Born on 21st August 1765, William was the third
son of King George III and would not have expected ever to become King.
He joined the Royal Navy in 1779 and served in America and the
West Indies. He was promoted to Admiral of the Fleet in 1811 and Lord High
Admiral in 1827. This service was what gave him the nickname of “Sailor King”
during his later reign.
He married Adelaide, daughter of the Duke of Saxe-Meiningen,
in 1818, but the two daughters born to the marriage died in infancy. This was
in contrast to the nine healthy children that William had previously fathered
with an actress, Dorothy Jordan, with whom he had lived between 1790 and 1811.
From 1820 the throne had been in the hands of William’s
elder brother George (as King George IV), but his sole legitimate daughter
(Charlotte) had died in 1817, leaving him without an heir.

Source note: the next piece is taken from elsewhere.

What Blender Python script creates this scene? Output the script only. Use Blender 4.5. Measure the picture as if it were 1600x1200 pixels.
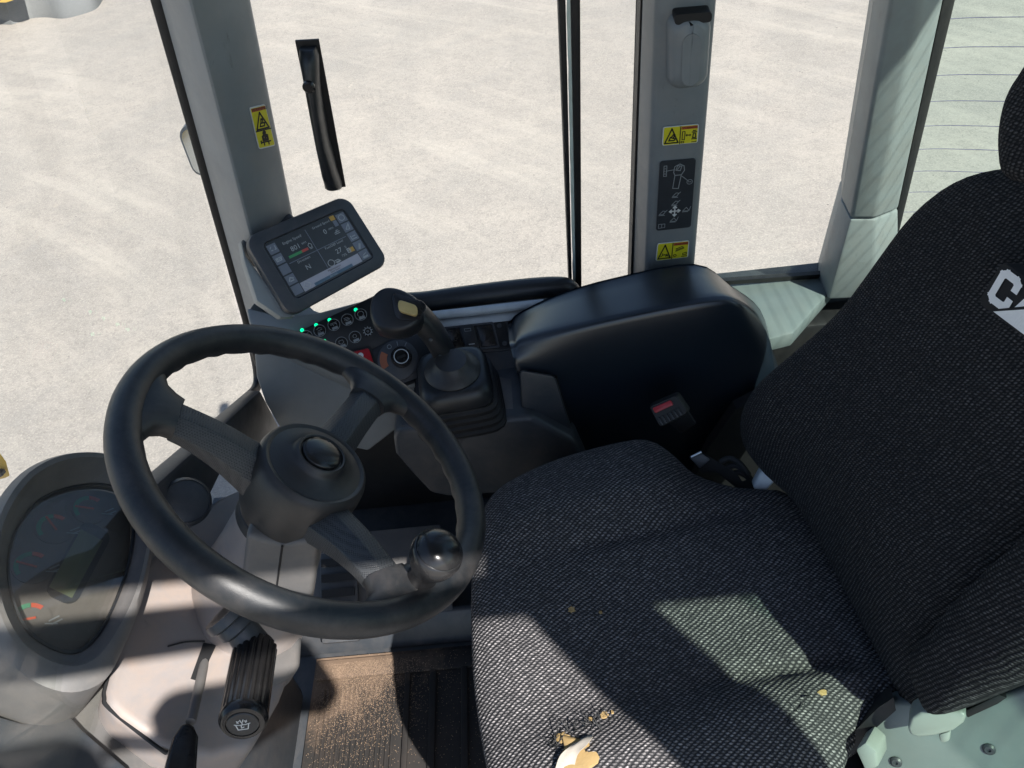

Next in line should have been Frederick, Duke of York (satirized
as ‘The Grand Old Duke of York’), but he died in 1827, also without leaving any
legitimate children behind him.
When George died on 26th June 1830, William
became King at the age of 64.
The first part of William’s reign was largely given over to the
political crisis surrounding electoral reform, which concerned doing away with
the medieval and highly undemocratic methods then in force for electing Members
of Parliament.
William was completely opposed to reform, which would have
meant a huge diminution of aristocratic privilege and the involvement of the middle
classes in the business of government. He used every means at his disposal to
frustrate the efforts of reformers, but he could not prevent the election in
November 1830 of a Whig government, led by Lord Grey, that was determined to push
reform through.
Grey exacted a promise from King William to appoint enough
Whig peers to enable his reform bill to pass a vote in the House of Lords, but
William later tried to go back on his word and only reluctantly allowed the “Great
Reform Bill” of 1832 to become law.
Although William was not particularly active in the
political sphere, he did try, in 1834, to exert influence on who should be
Prime Minister. Lord Melbourne had succeeded Grey in July 1834, but William did
not like the reforming nature of the Whigs and dismissed Melbourne in November,
appointing the Tory Robert Peel in his place, despite the latter’s lack of a
Parliamentary majority. Peel’s government soon fell, leading to the return of
Lord Melbourne as Prime Minister for the rest of William’s reign. William was
the last British monarch to make such an appointment against the will of
Parliament.
Despite his innate conservatism and elitism, William was a
popular monarch with the British people and was surprisingly informal in many
of his personal ways. For example, he was known to issue open invitations for
anyone to dine with him, in informal dress, at the Royal Pavilion in Brighton. He
also gave half of the royal art collection to the nation and even tried to give
away Buckingham Palace, which his predecessor as King had spent a huge sum on
restoring.
It is to be noted that William’s short reign included the
passing into law of several important social reforms, as well as the Reform
Act. These included the Factory Act of 1833, the Slavery Abolition Act of 1833
and the Poor Law Amendment Act of 1834.